Newsweek’s Senior Washington Correspondent, columnist, and NBC and MSNBC analyst Howard Fineman will teach a 3-session mini course at the Kelly Writers House this fall.

The sessions, to be held on three Mondays Sep. 27, Oct. 18, and Nov. 8 at 5:30 PM, will “survey the history of the best attempts, in fiction and non-fiction, to capture (in books primarily) the essence of American politics,” KWH director Al Filreis wrote in an e-mail.

Students must apply to attend the session. If accepted, participants will choose and discuss examples from magazines, using the “Best Political Writing” anthologies of 2008 or 2009, published by Public Affairs.

The course will also analyze the coverage of the 2010 midterm elections — not limited to the Pennsylvania Senate race, although “certainly not ignoring it, since at least one Penn alum is involved and another is lurking behind the scenes,” Filreis stated.

“Obviously, the course is set up to coincide with the fall 2010 elections. I imagine that everything they learn and discuss will be relevant to the national political scene,” he added.

Applications are due June 15 at the KWH, at 3801 Locust Walk, to Associate Director of Administration Center for Programs in Contemporary Writing Mingo Reynold.

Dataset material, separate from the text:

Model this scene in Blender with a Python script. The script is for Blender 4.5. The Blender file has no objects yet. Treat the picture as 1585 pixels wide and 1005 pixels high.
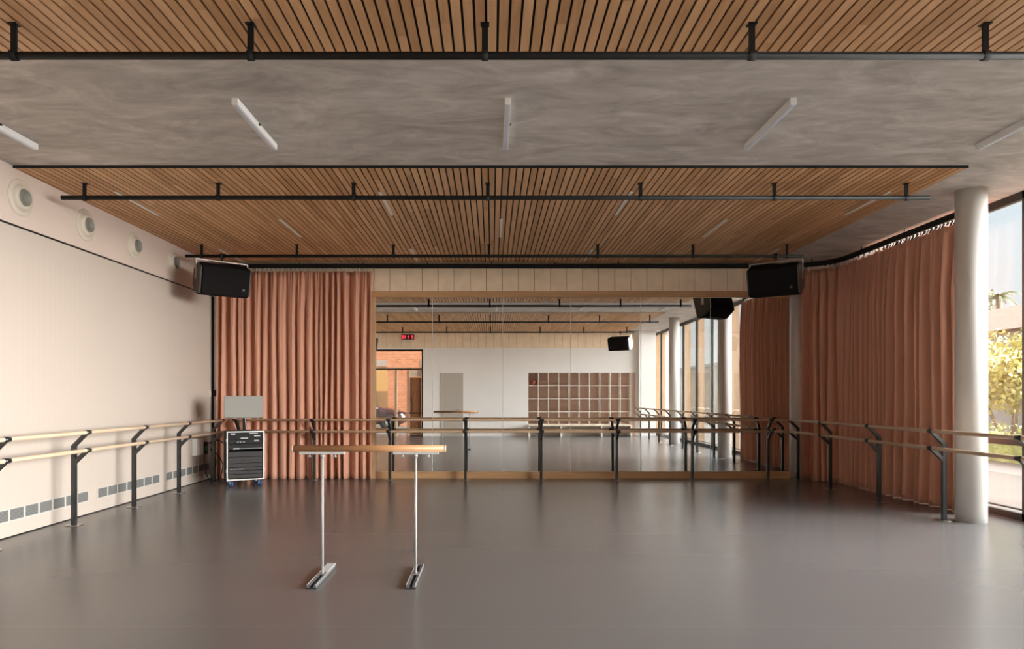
import bpy, bmesh, math, random
from mathutils import Vector, Matrix
random.seed(7)
PI = math.pi
SC = bpy.context.scene
COL = SC.collection

# ------------------------------------------------------------------ camera
FPX = 1060.0
cam_d = bpy.data.cameras.new('camera')
cam = bpy.data.objects.new('camera', cam_d)
COL.objects.link(cam)
cam.location = (0, 0, 1.55)
cam.rotation_euler = (PI / 2, 0, 0)
cam_d.sensor_width = 36.0
cam_d.lens = FPX / 1585 * 36.0
cam_d.shift_x = (792.5 - 761.0) / 1585
cam_d.shift_y = (614.0 - 502.5) / 1585
cam_d.clip_start = 0.05
cam_d.clip_end = 500
SC.camera = cam

# ------------------------------------------------------------------ look
SC.view_settings.view_transform = 'Standard'
SC.view_settings.look = 'None'
SC.view_settings.gamma = 1.0
SC.view_settings.use_curve_mapping = False
SC.view_settings.exposure = 1.0
SC.cycles.max_bounces = 14
SC.cycles.diffuse_bounces = 9
SC.cycles.glossy_bounces = 6
SC.cycles.transparent_max_bounces = 16
SC.cycles.caustics_reflective = True
SC.cycles.caustics_refractive = False
SC.cycles.sample_clamp_indirect = 3.0

# ------------------------------------------------------------------ sky: pale haze, plus unseen glow added on the right to light the room
world = bpy.data.worlds.new('sky')
SC.world = world
world.use_nodes = True
nt = world.node_tree
nt.nodes.clear()
N = nt.nodes.new
L = nt.links.new
out = N('ShaderNodeOutputWorld')
tc = N('ShaderNodeTexCoord')
sep = N('ShaderNodeSeparateXYZ')
L(tc.outputs['Generated'], sep.inputs[0])
ramp = N('ShaderNodeValToRGB')
ramp.color_ramp.elements[0].position = 0.0
ramp.color_ramp.elements[0].color = (0.86, 0.86, 0.84, 1)
ramp.color_ramp.elements[1].position = 0.7
ramp.color_ramp.elements[1].color = (0.70, 0.82, 0.97, 1)
e = ramp.color_ramp.elements.new(0.22)
e.color = (0.80, 0.88, 0.95, 1)
L(sep.outputs['Z'], ramp.inputs[0])
bg1 = N('ShaderNodeBackground')
bg1.inputs['Strength'].default_value = 0.52
L(ramp.outputs[0], bg1.inputs['Color'])
# broad lobe of added brightness, kept out of view, lighting the interior
dotn = N('ShaderNodeVectorMath'); dotn.operation = 'DOT_PRODUCT'
az, el = math.radians(-6), math.radians(11)
dotn.inputs[1].default_value = (math.cos(el) * math.cos(az), math.cos(el) * math.sin(az), math.sin(el))
L(tc.outputs['Generated'], dotn.inputs[0])
mr = N('ShaderNodeMapRange'); mr.interpolation_type = 'SMOOTHERSTEP'
mr.inputs['From Min'].default_value = 0.62; mr.inputs['From Max'].default_value = 0.93
mr.inputs['To Min'].default_value = 0.0; mr.inputs['To Max'].default_value = 16.0
L(dotn.outputs['Value'], mr.inputs['Value'])
# added warm horizon band, out of view, evening out the left wall light
def wm(op, a, b=None):
    n = N('ShaderNodeMath'); n.operation = op
    for i_, v in enumerate((a, b)):
        if v is None: continue
        if isinstance(v, (int, float)): n.inputs[i_].default_value = v
        else: L(v, n.inputs[i_])
    return n.outputs[0]
zz = wm('DIVIDE', wm('SUBTRACT', sep.outputs['Z'], 0.03), 0.085)
eg = wm('POWER', 2.718, wm('MULTIPLY', wm('MULTIPLY', zz, zz), -1.0))
rxy = wm('SQRT', wm('ADD', wm('MULTIPLY', sep.outputs['X'], sep.outputs['X']), wm('MULTIPLY', sep.outputs['Y'], sep.outputs['Y'])))
ca = wm('DIVIDE', sep.outputs['X'], rxy)
mr2 = N('ShaderNodeMapRange'); mr2.interpolation_type = 'SMOOTHERSTEP'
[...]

Interested students must submit a short writing sample of any format, including academic papers or journalistic pieces, as well as a list of related courses they’ve taken, according to Reynolds.

Those reviewing the applications will probably “give a nod” to juniors or seniors first, Reynolds said.

So far, Reynolds has received approximately twelve applications, but expects several more as the deadline approaches. Although the KWH hasn’t decided on a cap yet, the course probably won’t accept more than around twenty students, Reynolds said.

Fineman and Filreis had been discussing the non-credit course for a few months, according to Filreis. Fineman “loved the idea, and then he put a lot of effort into creating it, running ideas by me, etc.,” Filreis wrote. In addition to working for Newsweek, MSNBC, and NBC, Fineman has written for The New York Times, The Washington Post and The New Republic. He published a book, Thirteen American Arguments, last spring.